Günümüzün popüler savaş tarihçileri, Amerikalıların bu “Meşale Operasyonuyla” ülkelerinde üretilen hemen hemen her şeyi Kuzey Afrika kıyılarına böylesine abartılı bir şekilde yığmış olmalarını “Amerikalılar sorunlarını çözmezler, onları ezerler!” şeklinde anlatmayı tercih ederler ki, bence de son derece doğru, yerinde bir değerlendirmedir bu.
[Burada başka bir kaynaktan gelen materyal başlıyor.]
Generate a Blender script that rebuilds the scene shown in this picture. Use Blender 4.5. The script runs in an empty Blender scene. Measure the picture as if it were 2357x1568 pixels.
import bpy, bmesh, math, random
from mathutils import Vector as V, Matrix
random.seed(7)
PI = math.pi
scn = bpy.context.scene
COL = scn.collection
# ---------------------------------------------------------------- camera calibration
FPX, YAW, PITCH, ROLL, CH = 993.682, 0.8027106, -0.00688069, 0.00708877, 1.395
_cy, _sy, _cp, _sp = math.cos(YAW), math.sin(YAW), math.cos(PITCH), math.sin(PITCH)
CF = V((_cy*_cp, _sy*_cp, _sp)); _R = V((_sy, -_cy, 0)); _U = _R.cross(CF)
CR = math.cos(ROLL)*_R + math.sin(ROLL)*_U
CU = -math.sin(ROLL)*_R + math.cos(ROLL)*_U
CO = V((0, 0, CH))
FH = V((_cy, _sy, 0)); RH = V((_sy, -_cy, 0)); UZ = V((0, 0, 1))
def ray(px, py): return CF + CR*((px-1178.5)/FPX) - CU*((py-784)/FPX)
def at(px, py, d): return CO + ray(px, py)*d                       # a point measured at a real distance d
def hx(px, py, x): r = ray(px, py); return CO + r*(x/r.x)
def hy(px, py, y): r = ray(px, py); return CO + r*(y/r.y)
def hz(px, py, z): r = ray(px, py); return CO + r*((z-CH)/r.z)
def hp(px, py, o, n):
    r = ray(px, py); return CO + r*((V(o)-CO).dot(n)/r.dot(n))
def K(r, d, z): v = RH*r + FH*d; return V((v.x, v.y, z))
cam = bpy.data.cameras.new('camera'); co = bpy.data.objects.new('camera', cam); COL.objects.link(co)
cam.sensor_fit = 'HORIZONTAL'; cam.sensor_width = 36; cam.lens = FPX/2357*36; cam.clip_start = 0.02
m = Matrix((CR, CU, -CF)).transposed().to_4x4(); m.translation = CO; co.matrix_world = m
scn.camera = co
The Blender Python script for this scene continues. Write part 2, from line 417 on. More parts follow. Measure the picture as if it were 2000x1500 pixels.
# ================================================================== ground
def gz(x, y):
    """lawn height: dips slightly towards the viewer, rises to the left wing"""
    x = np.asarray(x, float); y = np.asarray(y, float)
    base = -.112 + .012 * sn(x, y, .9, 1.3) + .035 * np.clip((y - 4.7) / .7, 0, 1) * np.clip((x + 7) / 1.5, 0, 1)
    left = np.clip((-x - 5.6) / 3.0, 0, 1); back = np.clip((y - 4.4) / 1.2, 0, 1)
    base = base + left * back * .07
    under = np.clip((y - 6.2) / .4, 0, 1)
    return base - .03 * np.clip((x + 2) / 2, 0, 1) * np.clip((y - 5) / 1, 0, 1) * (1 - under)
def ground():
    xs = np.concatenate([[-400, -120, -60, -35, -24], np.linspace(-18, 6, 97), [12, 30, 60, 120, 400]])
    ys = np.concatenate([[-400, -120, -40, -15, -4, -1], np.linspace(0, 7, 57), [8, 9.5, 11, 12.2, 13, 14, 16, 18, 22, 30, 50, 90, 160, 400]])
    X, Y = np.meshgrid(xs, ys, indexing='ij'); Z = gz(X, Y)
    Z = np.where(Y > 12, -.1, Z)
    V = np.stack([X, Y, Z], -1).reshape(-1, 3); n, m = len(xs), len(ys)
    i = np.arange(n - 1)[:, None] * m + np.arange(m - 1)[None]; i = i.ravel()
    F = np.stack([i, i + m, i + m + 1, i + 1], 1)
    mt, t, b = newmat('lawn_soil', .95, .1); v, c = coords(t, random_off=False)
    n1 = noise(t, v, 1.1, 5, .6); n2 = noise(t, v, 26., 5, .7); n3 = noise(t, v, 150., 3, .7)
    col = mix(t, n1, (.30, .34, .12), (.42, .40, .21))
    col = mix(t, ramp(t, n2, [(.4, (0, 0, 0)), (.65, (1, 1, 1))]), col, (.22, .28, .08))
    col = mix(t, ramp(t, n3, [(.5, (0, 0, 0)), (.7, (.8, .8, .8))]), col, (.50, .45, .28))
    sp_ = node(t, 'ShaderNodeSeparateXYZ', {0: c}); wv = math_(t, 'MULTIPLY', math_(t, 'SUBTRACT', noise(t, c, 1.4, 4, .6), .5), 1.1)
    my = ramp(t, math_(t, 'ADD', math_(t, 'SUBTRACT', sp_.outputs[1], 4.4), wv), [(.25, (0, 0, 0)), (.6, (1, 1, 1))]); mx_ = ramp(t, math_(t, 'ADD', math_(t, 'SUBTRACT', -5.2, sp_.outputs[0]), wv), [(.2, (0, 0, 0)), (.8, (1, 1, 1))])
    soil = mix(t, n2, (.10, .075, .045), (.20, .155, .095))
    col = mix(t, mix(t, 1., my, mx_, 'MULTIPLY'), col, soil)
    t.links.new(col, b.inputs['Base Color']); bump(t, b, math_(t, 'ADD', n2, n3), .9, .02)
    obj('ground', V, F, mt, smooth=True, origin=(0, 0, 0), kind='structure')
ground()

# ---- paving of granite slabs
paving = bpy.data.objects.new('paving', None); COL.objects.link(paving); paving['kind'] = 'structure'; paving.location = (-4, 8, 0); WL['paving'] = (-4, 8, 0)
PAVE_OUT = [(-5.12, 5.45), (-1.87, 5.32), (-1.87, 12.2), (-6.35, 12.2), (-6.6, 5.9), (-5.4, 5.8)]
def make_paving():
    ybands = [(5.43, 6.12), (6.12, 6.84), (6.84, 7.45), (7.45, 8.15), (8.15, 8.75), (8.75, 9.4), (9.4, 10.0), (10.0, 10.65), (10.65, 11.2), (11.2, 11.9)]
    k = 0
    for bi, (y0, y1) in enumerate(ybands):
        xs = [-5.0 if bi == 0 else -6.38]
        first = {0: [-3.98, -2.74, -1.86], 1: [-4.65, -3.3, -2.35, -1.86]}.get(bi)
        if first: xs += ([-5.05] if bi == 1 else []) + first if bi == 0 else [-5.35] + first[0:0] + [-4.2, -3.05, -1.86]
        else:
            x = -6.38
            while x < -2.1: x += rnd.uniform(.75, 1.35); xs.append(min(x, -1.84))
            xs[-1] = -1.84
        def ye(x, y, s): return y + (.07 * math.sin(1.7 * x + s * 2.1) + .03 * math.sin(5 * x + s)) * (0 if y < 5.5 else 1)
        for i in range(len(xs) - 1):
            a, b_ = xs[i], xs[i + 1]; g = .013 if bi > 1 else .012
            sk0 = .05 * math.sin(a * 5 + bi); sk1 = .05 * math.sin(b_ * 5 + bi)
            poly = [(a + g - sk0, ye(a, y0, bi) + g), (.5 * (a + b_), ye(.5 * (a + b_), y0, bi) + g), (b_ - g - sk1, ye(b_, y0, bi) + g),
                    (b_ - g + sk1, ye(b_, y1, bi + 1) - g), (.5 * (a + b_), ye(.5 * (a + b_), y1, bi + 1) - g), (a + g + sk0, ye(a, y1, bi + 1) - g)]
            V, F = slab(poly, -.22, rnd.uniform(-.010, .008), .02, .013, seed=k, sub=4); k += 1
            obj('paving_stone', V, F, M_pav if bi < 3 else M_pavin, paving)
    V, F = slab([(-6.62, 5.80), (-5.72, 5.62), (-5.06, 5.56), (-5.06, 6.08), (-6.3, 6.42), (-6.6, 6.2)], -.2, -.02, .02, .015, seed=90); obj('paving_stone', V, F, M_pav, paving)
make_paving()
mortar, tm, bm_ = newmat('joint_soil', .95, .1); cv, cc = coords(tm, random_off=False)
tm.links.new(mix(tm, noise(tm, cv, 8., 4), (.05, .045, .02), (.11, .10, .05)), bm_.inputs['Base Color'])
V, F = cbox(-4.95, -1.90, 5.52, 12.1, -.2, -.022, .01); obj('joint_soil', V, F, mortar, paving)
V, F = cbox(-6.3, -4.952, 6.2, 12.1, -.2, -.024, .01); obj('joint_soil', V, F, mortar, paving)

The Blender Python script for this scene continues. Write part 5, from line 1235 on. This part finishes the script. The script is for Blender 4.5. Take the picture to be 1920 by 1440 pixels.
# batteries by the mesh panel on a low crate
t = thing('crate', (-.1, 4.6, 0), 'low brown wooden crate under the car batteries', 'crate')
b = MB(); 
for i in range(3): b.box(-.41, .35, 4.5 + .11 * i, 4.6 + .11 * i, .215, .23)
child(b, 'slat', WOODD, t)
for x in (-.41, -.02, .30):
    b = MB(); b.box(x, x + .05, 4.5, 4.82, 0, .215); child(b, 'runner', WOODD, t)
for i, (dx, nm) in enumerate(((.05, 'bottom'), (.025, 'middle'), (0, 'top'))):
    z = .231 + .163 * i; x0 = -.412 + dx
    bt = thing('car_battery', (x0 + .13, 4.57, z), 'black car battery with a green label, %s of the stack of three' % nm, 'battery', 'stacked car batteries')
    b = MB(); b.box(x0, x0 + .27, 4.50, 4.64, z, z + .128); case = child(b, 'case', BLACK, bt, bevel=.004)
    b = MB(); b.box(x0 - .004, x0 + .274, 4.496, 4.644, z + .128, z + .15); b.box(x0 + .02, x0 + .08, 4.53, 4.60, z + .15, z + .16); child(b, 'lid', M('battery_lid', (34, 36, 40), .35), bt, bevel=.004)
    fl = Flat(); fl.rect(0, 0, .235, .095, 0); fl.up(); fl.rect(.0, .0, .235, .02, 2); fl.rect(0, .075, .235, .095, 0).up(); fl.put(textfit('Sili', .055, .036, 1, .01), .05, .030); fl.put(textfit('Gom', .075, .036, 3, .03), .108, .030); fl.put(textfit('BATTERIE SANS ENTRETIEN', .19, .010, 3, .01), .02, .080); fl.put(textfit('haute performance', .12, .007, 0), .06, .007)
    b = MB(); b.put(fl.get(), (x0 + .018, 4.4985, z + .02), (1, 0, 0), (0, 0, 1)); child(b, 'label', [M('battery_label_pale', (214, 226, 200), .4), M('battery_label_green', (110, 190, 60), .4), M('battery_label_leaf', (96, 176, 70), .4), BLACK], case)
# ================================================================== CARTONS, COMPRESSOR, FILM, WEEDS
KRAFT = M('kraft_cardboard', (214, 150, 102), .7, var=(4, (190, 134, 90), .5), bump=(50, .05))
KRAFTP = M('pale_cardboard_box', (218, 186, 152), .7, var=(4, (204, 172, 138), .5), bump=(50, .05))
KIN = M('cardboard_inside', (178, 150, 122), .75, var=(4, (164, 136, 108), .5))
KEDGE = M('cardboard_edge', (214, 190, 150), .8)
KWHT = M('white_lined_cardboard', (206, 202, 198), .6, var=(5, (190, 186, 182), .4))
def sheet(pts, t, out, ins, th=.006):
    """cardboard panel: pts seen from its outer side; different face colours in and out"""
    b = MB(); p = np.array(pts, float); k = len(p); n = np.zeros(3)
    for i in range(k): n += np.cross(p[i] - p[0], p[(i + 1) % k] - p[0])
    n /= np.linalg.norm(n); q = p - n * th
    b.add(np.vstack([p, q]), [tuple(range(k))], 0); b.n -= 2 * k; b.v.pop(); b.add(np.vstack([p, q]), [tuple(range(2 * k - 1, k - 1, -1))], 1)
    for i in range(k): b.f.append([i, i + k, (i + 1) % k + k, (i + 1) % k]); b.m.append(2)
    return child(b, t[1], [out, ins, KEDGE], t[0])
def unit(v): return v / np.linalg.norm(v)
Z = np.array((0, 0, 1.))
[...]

Zira özellikle de dış politikada ve sınır ötesi operasyonlarda sıklıkla karşılaştığımız bu “abartılı tepkiler” ve “orantısız güç kullanımı” Amerikan devlet aklıyla birlikte o ünlü Amerikan yaşam tarzının zamanla amentüsü haline dönüşmüştür.

Sorunlarını çözmek için o sorunu çözeceğini düşündükleri cevaplara tüm imkanları dahilinde “abartılı” bir şekilde yüklenerek sonuca bir an önce varmak isteyen Amerikalıların aksine, kaynağını ırkçılıktan, mezhepçilikten ve bozgunculuğa lehimlenmiş yoğun yağmacılıktan alan “ittihatçı aklı” kendisine her daim “parti ideolojisi” haline getirmiş hemen hemen tüm “yerli ve milli” hükümetlerimiz, bu toprakların esenliğini, huzur ve güvenliğini bahane ederek cumhuriyet tarihi boyunca yok saymalara doyamadıkları Kürt sorununu anayasal çerçevede sulh ve anlayış yoluyla çözmek yerine; aslında özü itibariyle bir “Türk” sorunu olan bu asırlık sorunu iktidarlarının emrine verilmiş tüm devlet ve millet imkanlarını sonuna kadar kullanarak Kürtleri, Kürtlerin dilini, kültürünü, geleneğini, siyasi hak ve tercihlerini hunharca ezerek çözmeye çalıştılar.

Bitlis’in Güroymak ilçesinde bulunan Mevlana İlkokulu’nun merdivenlerine yazılan “Türkçe konuş ya da sus”, “Türkçe’nin bir eksiği yok, ya sizin?” yazılarıyla okulun Kürtlerin Auschwitz-Birkenau’sı olarak nitelenen zamanın Diyarbakır Hapishanesine çevrilmiş olmasından anlıyoruz ki, bu sorunu “barış ve demokrasi” ile çözmek yerine tarifi imkansız bir nefretle “ezmeye” çalışmak üzerine kurgulanmış olan söz konusu devlet geleneği, her sabah okunan o ırkçı andın kendi iktidarlarının zamanında kaldırılmasına rağmen malum özellikleriyle kendisinden önceki iktidarlardan hiçbir farkları olmadığını bir değil binlerce kez ispatlayan “yerli ve dini + kinli” AKP iktidarı zamanında da, üstelik yine hiçbir şeyden haberleri olmayan masum çocuklar üzerinden, hala ısrarla devam ettirilmektedir.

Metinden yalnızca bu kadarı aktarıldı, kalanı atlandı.